JONESIE: The twin disasters of Fort McMurray

May 11, 2016 - 12:06 PM

OPINION


When wildfires strike, evacuees go through a natural cycle of emotional stages.

First is surprise and shock, which confuses actions. You throw a bunch of meaningless junk into a vehicle and if you’re lucky you remember children and pets and maybe some photo albums among your snow pants and cheese slices.

Then you try to remain calm as you get into traffic with all your neighbours who are also trying to flee. Next, once you are clear from danger, comes the feeling of helplessness. Great you are safe. But beyond suddenly remembering all the things you should have packed — now what?

Well, go on social media and see how people are trying to score points off your emergency, that’s what.

On the Fort McMurray fire, first it was a ridiculous former Alberta NDP candidate who called the fire 'karmic', I suppose because it happened in Canada’s tar sands and the NDP is upselling climate change these days. If he was simply being an observer instead of an ass, he would have said it was 'ironic'.

Then all the oil supporters rightfully hit social media to excoriate the fellow for scoring political points in perhaps the greatest natural disaster in the country’s history. Then they backed that up by scoring their own political points.

And so on.

Surely climate change is and should be part of this discussion. We are well past relying on nerds and data for this information — you need only use your own eyes. But that so many people raced to their caps lock button for a PANICKED LEAP to judgment shows how 'climate change' is as much or more of a scapegoat, buzzword and mindless political rallying cry than a measure of science.

Man definitely helped create the conditions for these ‘super-fires’ but rushing to climate change ignores more direct factors. By far, the greater human interference is our ability and effort in putting out fires for the last 50 years. Two years before Okanagan Mountain Park burned in 2003, I wrote about concerns that fire suppression left so much fuel piled on the ground that once fire did start, there would be no stopping it. And they were right. It’s the same all over this great forested land.

Now that’s ironic.

Also ironic is the rage of so many Albertans, oil-supported families and general right wingers, unleashed on anyone who would dare discuss climate change now.

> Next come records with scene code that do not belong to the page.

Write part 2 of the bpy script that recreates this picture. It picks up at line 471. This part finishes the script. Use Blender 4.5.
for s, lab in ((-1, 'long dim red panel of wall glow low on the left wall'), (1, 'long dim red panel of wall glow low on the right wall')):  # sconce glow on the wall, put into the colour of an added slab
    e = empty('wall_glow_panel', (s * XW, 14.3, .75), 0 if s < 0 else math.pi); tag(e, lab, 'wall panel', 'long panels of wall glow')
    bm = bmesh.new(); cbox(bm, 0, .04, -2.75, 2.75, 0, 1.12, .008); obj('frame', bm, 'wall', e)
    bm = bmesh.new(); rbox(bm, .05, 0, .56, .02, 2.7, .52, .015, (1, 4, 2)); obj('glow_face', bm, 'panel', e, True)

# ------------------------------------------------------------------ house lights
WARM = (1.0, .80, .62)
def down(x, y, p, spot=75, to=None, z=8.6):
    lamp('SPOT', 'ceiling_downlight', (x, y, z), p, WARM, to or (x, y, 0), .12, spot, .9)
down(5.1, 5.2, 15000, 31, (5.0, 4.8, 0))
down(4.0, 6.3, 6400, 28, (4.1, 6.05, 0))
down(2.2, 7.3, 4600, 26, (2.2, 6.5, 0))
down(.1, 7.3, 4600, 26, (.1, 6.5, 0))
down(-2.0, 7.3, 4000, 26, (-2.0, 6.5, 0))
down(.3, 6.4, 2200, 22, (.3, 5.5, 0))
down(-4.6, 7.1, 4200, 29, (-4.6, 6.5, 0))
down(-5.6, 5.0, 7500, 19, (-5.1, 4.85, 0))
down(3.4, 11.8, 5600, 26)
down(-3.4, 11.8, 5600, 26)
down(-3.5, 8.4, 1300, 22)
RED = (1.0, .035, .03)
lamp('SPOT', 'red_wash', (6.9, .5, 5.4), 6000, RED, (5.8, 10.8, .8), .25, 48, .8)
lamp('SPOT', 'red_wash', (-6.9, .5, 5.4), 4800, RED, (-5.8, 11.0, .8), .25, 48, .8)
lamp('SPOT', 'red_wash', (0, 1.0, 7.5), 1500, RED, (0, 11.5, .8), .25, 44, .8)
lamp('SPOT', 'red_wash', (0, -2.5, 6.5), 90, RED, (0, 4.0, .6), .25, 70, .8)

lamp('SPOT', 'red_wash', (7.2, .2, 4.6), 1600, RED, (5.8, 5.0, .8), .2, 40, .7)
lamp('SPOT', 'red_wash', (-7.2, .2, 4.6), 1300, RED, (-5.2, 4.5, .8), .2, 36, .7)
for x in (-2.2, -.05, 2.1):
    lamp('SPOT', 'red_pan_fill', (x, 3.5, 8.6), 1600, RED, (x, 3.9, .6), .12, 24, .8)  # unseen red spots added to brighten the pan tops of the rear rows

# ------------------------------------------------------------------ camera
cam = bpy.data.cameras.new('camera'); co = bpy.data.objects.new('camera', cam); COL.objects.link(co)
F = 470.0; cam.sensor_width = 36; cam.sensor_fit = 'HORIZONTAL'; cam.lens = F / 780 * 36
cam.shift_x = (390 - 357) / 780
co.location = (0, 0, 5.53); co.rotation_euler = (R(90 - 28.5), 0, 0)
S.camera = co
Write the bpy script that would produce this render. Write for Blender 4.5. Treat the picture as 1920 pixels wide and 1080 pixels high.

This is an emergency and we should focus entirely on the disaster, they said. But while they were at it, of course, they had time to share on social media some nefarious link to Syrian refugees and lies about how Canada isn’t helping its own people. I’ve seen more memes about Justin Trudeau and Rachel Notley than I did in the campaigns that elevated them to office. This is no longer a disaster, it's a recall campaign.

And somewhere in an oil camp cut off from the rest of the world by flames and ash, comes the final emotional stage of the evacuees — confusion. I’m sure it’s something between tears and laughter that their disaster has become a sideshow to the disaster of political discourse in this country.